:: REQUIREMENTS ::
Return each line of the listing below, unchanged, and omit the images.
%%
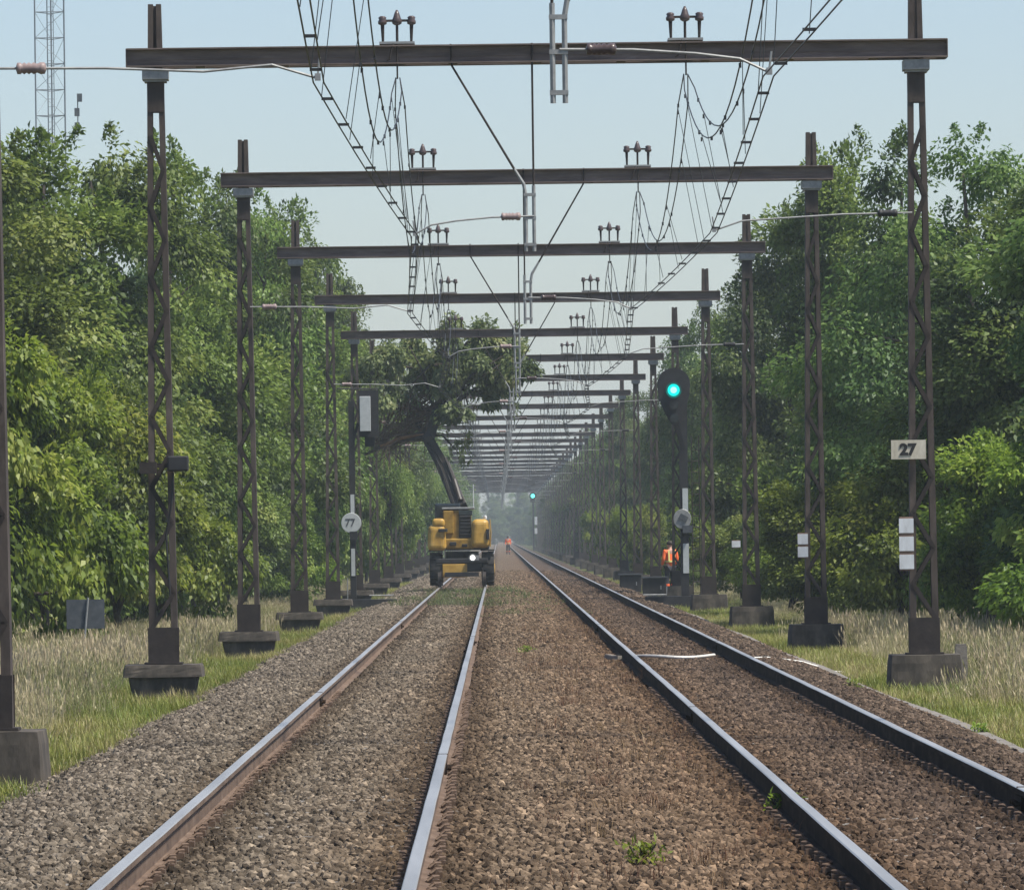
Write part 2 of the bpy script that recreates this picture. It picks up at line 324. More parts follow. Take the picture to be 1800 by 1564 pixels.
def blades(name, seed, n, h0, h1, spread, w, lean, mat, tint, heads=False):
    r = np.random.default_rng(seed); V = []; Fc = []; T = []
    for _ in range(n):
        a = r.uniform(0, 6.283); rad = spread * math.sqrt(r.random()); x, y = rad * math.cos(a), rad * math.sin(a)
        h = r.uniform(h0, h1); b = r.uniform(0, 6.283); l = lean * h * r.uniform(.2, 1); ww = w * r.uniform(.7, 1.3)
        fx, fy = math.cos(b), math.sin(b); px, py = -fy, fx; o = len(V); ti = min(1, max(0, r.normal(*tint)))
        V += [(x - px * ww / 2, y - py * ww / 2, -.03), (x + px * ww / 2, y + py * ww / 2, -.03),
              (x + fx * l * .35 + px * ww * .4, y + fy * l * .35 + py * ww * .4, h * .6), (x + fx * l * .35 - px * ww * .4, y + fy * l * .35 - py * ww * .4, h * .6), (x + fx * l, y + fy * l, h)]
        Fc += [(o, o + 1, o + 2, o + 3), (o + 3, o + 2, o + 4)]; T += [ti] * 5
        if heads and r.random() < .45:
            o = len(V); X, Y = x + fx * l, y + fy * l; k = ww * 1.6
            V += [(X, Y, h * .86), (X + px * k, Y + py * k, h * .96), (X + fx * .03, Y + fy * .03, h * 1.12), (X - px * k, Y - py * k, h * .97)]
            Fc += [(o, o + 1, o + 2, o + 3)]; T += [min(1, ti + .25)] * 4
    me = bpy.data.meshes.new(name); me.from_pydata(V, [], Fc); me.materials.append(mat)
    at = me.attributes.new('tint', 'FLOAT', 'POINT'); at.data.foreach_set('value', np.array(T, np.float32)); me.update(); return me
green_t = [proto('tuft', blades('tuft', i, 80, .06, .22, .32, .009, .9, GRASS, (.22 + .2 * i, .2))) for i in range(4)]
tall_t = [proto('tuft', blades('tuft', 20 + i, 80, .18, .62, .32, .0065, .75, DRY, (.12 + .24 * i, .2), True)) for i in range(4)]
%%
:: PROBLEM SOLUTION ::
Write part 2 of the bpy script that recreates this picture. It picks up at line 324. More parts follow. Take the picture to be 1800 by 1564 pixels.
def blades(name, seed, n, h0, h1, spread, w, lean, mat, tint, heads=False):
    r = np.random.default_rng(seed); V = []; Fc = []; T = []
    for _ in range(n):
        a = r.uniform(0, 6.283); rad = spread * math.sqrt(r.random()); x, y = rad * math.cos(a), rad * math.sin(a)
        h = r.uniform(h0, h1); b = r.uniform(0, 6.283); l = lean * h * r.uniform(.2, 1); ww = w * r.uniform(.7, 1.3)
        fx, fy = math.cos(b), math.sin(b); px, py = -fy, fx; o = len(V); ti = min(1, max(0, r.normal(*tint)))
        V += [(x - px * ww / 2, y - py * ww / 2, -.03), (x + px * ww / 2, y + py * ww / 2, -.03),
              (x + fx * l * .35 + px * ww * .4, y + fy * l * .35 + py * ww * .4, h * .6), (x + fx * l * .35 - px * ww * .4, y + fy * l * .35 - py * ww * .4, h * .6), (x + fx * l, y + fy * l, h)]
        Fc += [(o, o + 1, o + 2, o + 3), (o + 3, o + 2, o + 4)]; T += [ti] * 5
        if heads and r.random() < .45:
            o = len(V); X, Y = x + fx * l, y + fy * l; k = ww * 1.6
            V += [(X, Y, h * .86), (X + px * k, Y + py * k, h * .96), (X + fx * .03, Y + fy * .03, h * 1.12), (X - px * k, Y - py * k, h * .97)]
            Fc += [(o, o + 1, o + 2, o + 3)]; T += [min(1, ti + .25)] * 4
    me = bpy.data.meshes.new(name); me.from_pydata(V, [], Fc); me.materials.append(mat)
    at = me.attributes.new('tint', 'FLOAT', 'POINT'); at.data.foreach_set('value', np.array(T, np.float32)); me.update(); return me
green_t = [proto('tuft', blades('tuft', i, 80, .06, .22, .32, .009, .9, GRASS, (.22 + .2 * i, .2))) for i in range(4)]
tall_t = [proto('tuft', blades('tuft', 20 + i, 80, .18, .62, .32, .0065, .75, DRY, (.12 + .24 * i, .2), True)) for i in range(4)]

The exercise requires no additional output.